Pour ce qui est des personnes d’un rang inférieur, lorsqu’ils se trouvent invités à un repas, et au milieu d’une compagnie illustre, ils doivent bien s’observer pour ne rien faire contre les règles de la bienséance : on en voit quelquefois qui mettent la main sur tout ce qu’il y a de meilleur, qui ne quittent la tasse qu’avec peine, et après l’avoir vidée d’un seul trait, qui dégoûtent par leur malpropreté, qui en viennent même jusqu’à cacher dans leurs manches des fruits et des confitures ; les honnêtes gens souffrent étrangement de cette grossièreté ; mais le maître du logis en souffre encore davantage.

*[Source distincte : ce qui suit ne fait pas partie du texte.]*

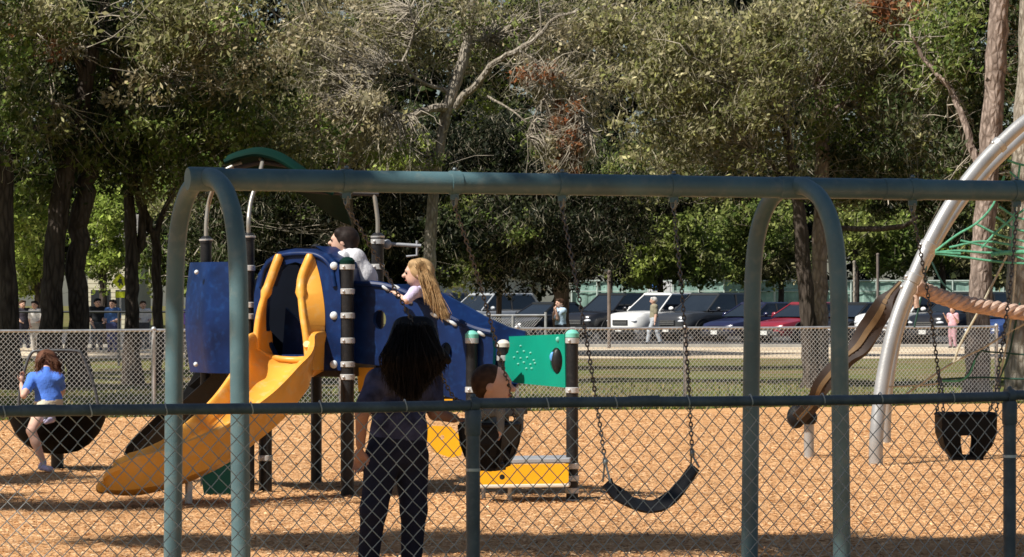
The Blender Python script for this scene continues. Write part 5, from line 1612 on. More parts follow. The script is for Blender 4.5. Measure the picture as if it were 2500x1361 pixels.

Parmi les dons du Ciel, il y en a que l’industrie et le travail des hommes lui a, pour ainsi dire, enlevé. Je m’explique. On a trouvé le miroir ardent, par le moyen duquel on produit le feu ; la pierre fang tchu, qui ramasse l’humidité, et donne de l’eau ; la boussole, qui marque le Chariot de la partie méridionale ; l’art de faire le calendrier, pour déterminer les saisons ; la connaissance des éclipses ; enfin plusieurs autres choses admirables, qui sont autant d’inventions de l’esprit humain. La terre même ne produirait pas des grains, si elle n’était labourée au printemps, et si en été on n’en arrachait les mauvaises herbes. Je veux dire qu’il ne faut pas attendre les bras croisés ce que fera le Ciel, mais qu’il faut mettre la main à l’œuvre, si l’on veut obtenir ce qu’on attend du Ciel.

Le sage qui réfléchit sur les continuelles vicissitudes de la vie, se maintient dans la tranquillité, en se précautionnant contre tout ce qui pourrait le troubler. C’est l’inconstance et la légèreté du cœur humain qui porte les petits génies à courir témérairement les plus grands hasards, dans le dessein de faire fortune.





De la civilité, et de ses devoirs.


Les civilités qui se pratiquent dans le commerce du monde, sont à la vérité de pures cérémonies ; cependant il n’est pas permis à un honnête homme de les ignorer : il faut qu’il sache comment on se salue l’un l’autre, soit de loin, soit en s’abordant ; quand et de quelle manière il faut céder le pas ; de quelle sorte on fait la plus profonde révérence ; quelles cérémonies se doivent observer dans un festin ; enfin cent autres manières honnêtes et polies, que l’usage et la bienséance prescrivent. Ceux qui négligent de s’en instruire, seront fort embarrassés[1] de leur

  1. L'expression chinoise dit : ne sauront que faire de leurs pieds et de leurs mains.